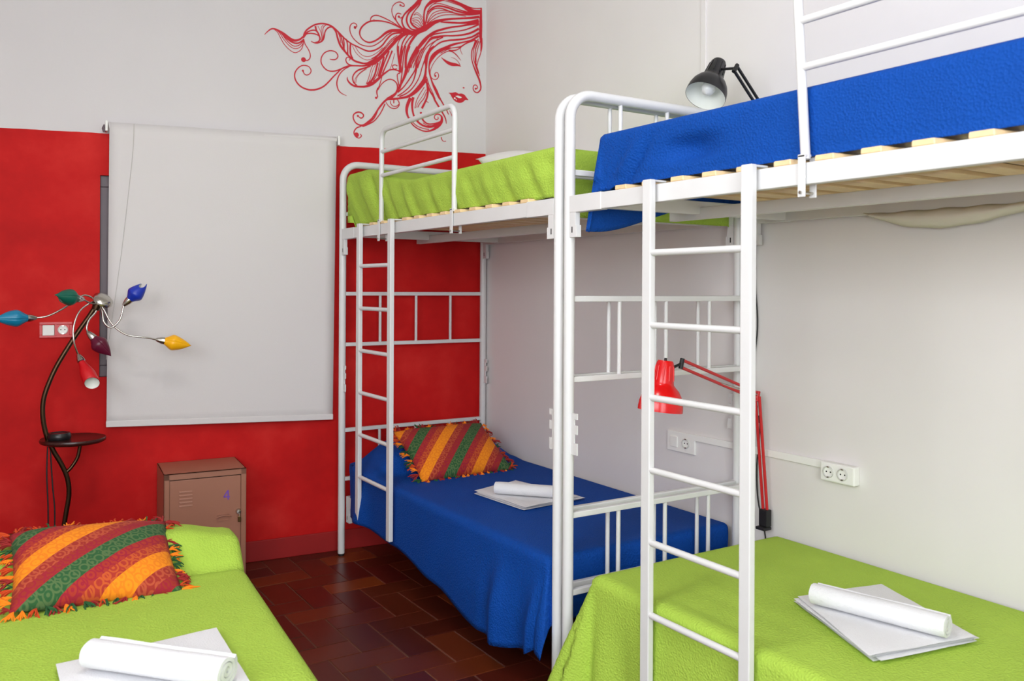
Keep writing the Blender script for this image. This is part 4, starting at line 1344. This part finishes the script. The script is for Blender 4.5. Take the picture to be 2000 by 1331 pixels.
MB().box((-LW + 0.026, yf + 0.012, 0.308), (-LW + 0.041, yf + 0.018, 0.336)).obj('key_tag', MT['brass'], dr, bevel=0.003)

# ------------------------------------------------------------------ floor lamp with six coloured shades
FY = 1.95
fl_ = thing('floor_lamp', 'bronze floor lamp with six coloured tulip shades and a tray', 'floor lamp', (-1.37, FY, 0))
FO = Vector((-1.37, FY, 0))
def fp(x, z, dy=0.0):
    return (x - FO.x, dy, z)
MB().lathe([(0.0, 0.032), (0.03, 0.030), (0.10, 0.022), (0.135, 0.012), (0.14, 0.0)], 32).obj('base', MT['bronze'], fl_, smooth=0.9)
MB().tube(catmull([fp(-1.37, 0.02), fp(-1.362, 0.2), fp(-1.335, 0.40), fp(-1.321, 0.50), fp(-1.328, 0.575), fp(-1.352, 0.64), fp(-1.385, 0.705), fp(-1.412, 0.775), fp(-1.427, 0.86), fp(-1.424, 0.94), fp(-1.40, 1.02), fp(-1.365, 1.10), fp(-1.30, 1.215), fp(-1.24, 1.31), fp(-1.212, 1.36)], 5), 0.0105, 12).obj('pole', MT['bronze'], fl_, smooth=0.9)
tr = MB().lathe([(0.0, 0.0), (0.125, 0.0), (0.135, 0.006), (0.137, 0.014), (0.134, 0.021), (0.127, 0.018), (0.0, 0.018)], 44, fp(-1.305, 0.735)).obj('tray', MT['tray'], fl_, smooth=0.9)
MB().tube(catmull([fp(-1.335, 0.60), fp(-1.31, 0.625), fp(-1.285, 0.67), fp(-1.275, 0.737)], 4), 0.008, 8).obj('tray_brace', MT['bronze'], fl_, smooth=0.9)
hub = MB().lathe([(0.0, 0.0), (0.016, 0.0), (0.019, 0.02), (0.022, 0.05), (0.0, 0.055)], 20, fp(-1.218, 1.335, -0.005), (0.35, 0, 1)).obj('hub', MT['bronze'], fl_, smooth=0.9)
MB().lathe([(0.0, 0.024), (0.03, 0.022), (0.044, 0.012), (0.046, 0.0), (0.0, 0.0)], 28, fp(-1.19, 1.376, -0.02), (0.35, -0.55, 0.75)).obj('hub_cap', MT['chrome'], hub, smooth=0.9)
for c in ([(-1.404, 0.74), (-1.408, 0.6), (-1.402, 0.45), (-1.40, 0.3), (-1.39, 0.05)], [(-1.395, 0.72), (-1.385, 0.55), (-1.375, 0.42), (-1.38, 0.28), (-1.40, 0.05)]):
    MB().tube(catmull([fp(a, b, 0.03) for a, b in c], 5), 0.0032, 6).obj('cable', MT['rubber'], fl_, smooth=0.9)
def tulip(col, base, tip, side, style):
    """one glass shade: a pointed petal rolled into a cup, cut on the slant, with a nickel socket"""
    base, tip = Vector(base), Vector(tip)
    ax = (tip - base).normalized()
    L = (tip - base).length
    sd = Vector(side); sd = (sd - ax * sd.dot(ax)).normalized()
    w = ax.cross(sd)
    n, k = 32, 14
    def rad(t):
        if style == 'cup':
            return 0.032 * (0.42 + 0.58 * smoothstep(0.0, 0.55, t)) * (1 + 0.04 * t)
        return 0.0375 * (0.40 + 0.60 * smoothstep(0.0, 0.36, t)) * (1 - 0.93 * max(0.0, (t - 0.34) / 0.66) ** 1.45)
    def cut(a):
        c = math.cos(a)
        if style == 'cup':
            return 0.80 + 0.10 * c
        if style == 'crown':
            return 0.66 + 0.30 * abs(c) ** 1.5 * (1.0 if c > 0 else 0.55)
        return 0.64 + 0.36 * max(0, c) ** 0.8
    rows, lin = [], []
    for i in range(k + 1):
        row, rl = [], []
        for j in range(n + 1):
            a = 2 * math.pi * j / n
            t = i / k * cut(a)
            e = sd * math.cos(a) + w * math.sin(a)
            row.append(base + ax * (L * t) + e * rad(t))
            rl.append(base + ax * (L * t * 0.995) + e * max(0.0005, rad(t) - 0.0035))
        rows.append(row); lin.append(rl)
    g = MB().grid(rows).obj('shade', MT['glass_' + col], fl_, smooth=3.1)
    s = g.modifiers.new('thickness', 'SOLIDIFY'); s.thickness = 0.0022
    MB().grid(lin).obj('lining', MT['enamel_in'], g, smooth=3.1)
    MB().lathe([(0.0065, -0.032), (0.010, -0.026), (0.0165, -0.006), (0.0175, 0.006), (0.013, 0.010)], 18, base, ax, cap0=True).obj('socket', MT['chrome'], g, smooth=0.9)
    MB().lathe([(0.011, 0.0), (0.014, 0.02), (0.017, 0.045), (0.010, 0.062), (0.0, 0.066)], 14, base, ax).obj('bulb', MT['bulb'], g, smooth=0.9)
    return base - ax * 0.030
HUB = fp(-1.205, 1.372, -0.01)
arms = [
    ('teal', fp(-1.487, 1.303, -0.05), fp(-1.625, 1.303, -0.08), (-0.2, -1, -0.1), [fp(-1.25, 1.40, -0.02), fp(-1.285, 1.395, -0.03), fp(-1.35, 1.345, -0.04), fp(-1.41, 1.312, -0.045)]),
    ('bottle', fp(-1.297, 1.388, -0.09), fp(-1.40, 1.405, -0.17), (0.1, -1, 0.2), [fp(-1.225, 1.365, -0.03), fp(-1.25, 1.37, -0.05)]),
    ('cobalt', fp(-1.083, 1.378, -0.05), fp(-1.006, 1.462, -0.06), (1, -0.5, -0.4), [fp(-1.192, 1.33, -0.03), fp(-1.185, 1.28, -0.04), fp(-1.155, 1.255, -0.045), fp(-1.12, 1.29, -0.05)]),
    ('amber', fp(-0.932, 1.188, -0.05), fp(-0.806, 1.160, -0.06), (0, -1, 0.25), [fp(-1.185, 1.34, -0.02), fp(-1.15, 1.27, -0.03), fp(-1.09, 1.22, -0.04), fp(-1.01, 1.205, -0.05)]),
    ('plum', fp(-1.232, 1.212, -0.03), fp(-1.156, 1.122, -0.05), (0.2, -1, 0.1), [fp(-1.215, 1.33, -0.015), fp(-1.245, 1.29, -0.02), fp(-1.255, 1.255, -0.025)]),
    ('scarlet', fp(-1.281, 1.110, -0.05), fp(-1.232, 0.985, -0.13), (0.2, 1, 0.3), [fp(-1.235, 1.37, -0.02), fp(-1.285, 1.33, -0.03), fp(-1.31, 1.26, -0.04), fp(-1.308, 1.19, -0.045)]),
]
for col, b0, t0, sd, mid in arms:
    end = tulip(col, b0, t0, sd, {'scarlet': 'cup', 'cobalt': 'crown'}.get(col, 'petal'))
    MB().tube(catmull([HUB] + mid + [tuple(end)], 6), 0.0042, 8).obj('arm', MT['chrome'], fl_, smooth=0.9)
o = MB().lathe([(0.0, 0.0), (0.046, 0.0), (0.050, 0.008), (0.050, 0.020), (0.044, 0.030), (0.036, 0.030), (0.032, 0.026), (0.0, 0.026)], 30).obj('round_tin', MT['black'], smooth=0.7)
o.location = (-1.362, FY, 0.7535)
tag(o, 'small round black tin on the dark lamp tray', 'tin')

# ------------------------------------------------------------------ switches, sockets and trunking
def socket_face(parent, x, y, z, plate_mat, sx=1.0, depth_dir=1):
    """round earthed socket in local wall coordinates (y points into the room)"""
    s = MB().lathe([(0.0215, 0.0), (0.0215, 0.004), (0.019, 0.005), (0.0175, -0.001), (0.0, -0.001)], 24, (x, y, z), (0, 1, 0)).obj('socket_well', plate_mat, parent, smooth=0.6)
    for dx in (-0.0085, 0.0085):
        MB().lathe([(0.0, 0.0002), (0.0028, 0.0002), (0.0028, -0.0008)], 10, (x + dx, y, z), (0, 1, 0)).obj('pin_hole', MT['dark'], s)
    for dz in (-0.0185, 0.0185):
        MB().box((x - 0.004, y - 0.0005, z + dz - 0.0025), (x + 0.004, y + 0.0052, z + dz + 0.0025)).obj('earth_clip', MT['chrome'], s)
    return s
sp = thing('switch_plate', 'red framed light switch and socket on the red wall', 'switch'); on_back(sp)
window_frame(MB(), 2.197, 2.338, 1.197, 1.273, 0.0, 0.009, 0.014).obj('frame', MT['redplate'], sp, bevel=0.002)
MB().box((2.265, 0.0, 1.205), (2.272, 0.009, 1.265)).obj('frame', MT['redplate'], sp)
MB().box((2.2735, 0.0, 1.208), (2.324, 0.012, 1.258)).obj('rocker', MT['plastic'], sp, bevel=0.003)
MB().box((2.211, 0.0, 1.208), (2.265, 0.006, 1.262)).obj('insert', MT['redplate'], sp)
socket_face(sp, 2.238, 0.0075, 1.235, MT['plastic'])

# right wall frame: local x runs towards the back wall, y into the room
RW_ROT = math.radians(90)
def on_right(o):
    o.location = (XR, 0, 0); o.rotation_euler = (0, 0, RW_ROT)
    return o
# rotation by +90 degrees maps local x to world y and local y to world -x
sp = on_right(thing('switch_plate', 'white light switch and socket plate on the wall behind the red lamp', 'switch'))
MB().box((0.255, 0, 0.737), (0.425, 0.010, 0.823)).obj('plate', MT['plastic'], sp, bevel=0.003)
MB().box((0.358, 0.0, 0.755), (0.405, 0.014, 0.803)).obj('rocker', MT['plastic'], sp, bevel=0.003)
socket_face(sp, 0.307, 0.0105, 0.780, MT['plastic_grey'])
sp = on_right(thing('socket_box', 'white surface box with two sockets on the right wall', 'socket'))
MB().box((-0.543, 0, 0.762), (-0.402, 0.034, 0.829)).obj('box', MT['plastic'], sp, bevel=0.005)
socket_face(sp, -0.438, 0.0345, 0.796, MT['plastic_grey'])
socket_face(sp, -0.497, 0.0345, 0.796, MT['plastic_grey'])
o = on_right(MB().box((-0.402, 0, 0.799), (0.255, 0.012, 0.826)).obj('cable_trunking', MT['plastic'], bevel=0.002))
tag(o, 'horizontal white cable trunking along the right wall', 'trunking')
o = on_right(MB().box((0.205, 0, 1.95), (0.235, 0.008, ZC)).obj('cable_trunking', MT['plaster'], bevel=0.002))
tag(o, 'vertical white cable trunking rising up the right wall', 'trunking')

# ------------------------------------------------------------------ clamp lamps
def work_lamp(name, label, M1, M2, head, aim, joint, elbow, foot, group, col_in):
    """spring-arm lamp: clamp, two parallel-bar arms, knuckles, and a shade with a bulb"""
    t = thing(name, label, 'lamp', foot, 0, group)
    F = Vector(foot)
    L = lambda p: tuple(Vector(p) - F)
    head, aim, joint, elbow = Vector(head), Vector(aim).normalized(), Vector(joint), Vector(elbow)
    up = -aim
    # shade opens along aim; head is the centre of its rim
    sh = MB().lathe([(0.0765, 0.0), (0.0765, 0.010), (0.0745, 0.030), (0.068, 0.052), (0.057, 0.071), (0.043, 0.085), (0.0375, 0.091), (0.0365, 0.098), (0.030, 0.162), (0.0255, 0.172), (0.0, 0.173)], 36, L(head), up).obj('shade', M1, t, smooth=0.7)
    MB().lathe([(0.0757, 0.001), (0.0735, 0.024), (0.066, 0.050), (0.055, 0.069), (0.041, 0.083), (0.0, 0.086)], 36, L(head), up).obj('reflector', col_in, sh, smooth=0.7)
    q = up.orthogonal().normalized()
    for k in range(10):
        e = Matrix.Rotation(2 * math.pi * k / 10, 3, up) @ q
        MB().tube([L(head + up * 0.105 + e * 0.0362), L(head + up * 0.155 + e * 0.0310)], 0.0022, 6).obj('vent_rib', M1, sh, smooth=0.9)
    MB().lathe([(0.0, 0.012), (0.018, 0.018), (0.027, 0.034), (0.024, 0.052), (0.014, 0.07)], 20, L(head), up).obj('bulb', MT['bulb'], sh, smooth=0.9)
    MB().tube([L(head + up * 0.172), L(head + up * 0.181)], 0.005, 8).obj('switch_knob', MT['rubber'], sh, smooth=0.9)
    neck = head + up * 0.135
    MB().tube([L(neck), L(neck + (joint - neck) * 0.55), L(joint)], 0.005, 8).obj('swivel', MT['rubber'], t, smooth=0.9)
    def arm(a, b, off):
        for s in (-1, 1):
            MB().tube([L(a + off * s), L(b + off * s)], 0.0058, 8).obj('arm_bar', M2, t)
    d1 = (elbow - joint).normalized()
    side = Vector((0, 0, 1)); side = (side - d1 * side.dot(d1)).normalized() * 0.013
    arm(joint, elbow, side)
    arm(elbow, F + Vector((0, 0, 0.06)), Vector((0, 0.010, 0)))
    MB().tube([L(joint - side * 1.4), L(joint + side * 1.4)], 0.008, 8).obj('knuckle', MT['rubber'], t, smooth=0.9)
    MB().tube([L(elbow - side * 1.5), L(elbow + side * 1.5)], 0.009, 8).obj('knuckle', M2, t, smooth=0.9)
    MB().tube([L(joint + d1 * 0.24 - side), L(elbow + side * 0.4)], 0.0055, 8).obj('spring', MT['chrome'], t, smooth=0.9)
    MB().box((-0.014, -0.02, 0.0), (0.014, 0.02, 0.065)).obj('clamp', MT['rubber'], t, bevel=0.003)
    MB().box((-0.03, -0.022, -0.012), (0.012, 0.022, 0.0)).obj('clamp_jaw', MT['rubber'], t, bevel=0.003)
    return t
work_lamp('clamp_lamp', 'red spring-arm lamp clamped beside the nearer lower bunk', MT['lamp_red'], MT['lamp_red_dull'],
          (0.268, -0.22, 1.030), (-0.12, 0.02, -1), (0.366, -0.22, 1.187), (0.842, -0.135, 1.035), (0.872, -0.150, 0.535), 'spring-arm lamps', MT['enamel_in'])
work_lamp('clamp_lamp', 'black spring-arm lamp above the blue upper bunk', MT['black'], MT['black'],
          (0.600, -0.092, 2.166), (-0.50, -0.10, -0.80), (0.655, -0.19, 2.258), (0.85, -0.165, 2.105), (0.872, -0.235, 1.962), 'spring-arm lamps', MT['enamel_in'])
o = MB().tube(catmull([(0.893, -0.05, 1.96), (0.895, -0.075, 1.75), (0.897, -0.07, 1.5), (0.897, -0.085, 1.3), (0.897, -0.062, 1.1), (0.897, -0.098, 0.92), (0.897, -0.085, 0.75), (0.897, -0.092, 0.62), (0.897, -0.125, 0.51), (0.897, -0.14, 0.40)], 6), 0.0028, 6).obj('lamp_cable', MT['rubber'], smooth=0.9)
tag(o, 'thin black cable hanging down the wall beside the ladder', 'cable')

= = = = =

▸ **THE PROBLEM**
Copy nothing but the lines from the top of the data down to the line containing "MB().box((-LW + 0.026, yf", and leave the pictures out.

▸ **FINAL RESULT**
Keep writing the Blender script for this image. This is part 4, starting at line 1344. This part finishes the script. The script is for Blender 4.5. Take the picture to be 2000 by 1331 pixels.
MB().box((-LW + 0.026, yf + 0.012, 0.308), (-LW + 0.041, yf + 0.018, 0.336)).obj('key_tag', MT['brass'], dr, bevel=0.003)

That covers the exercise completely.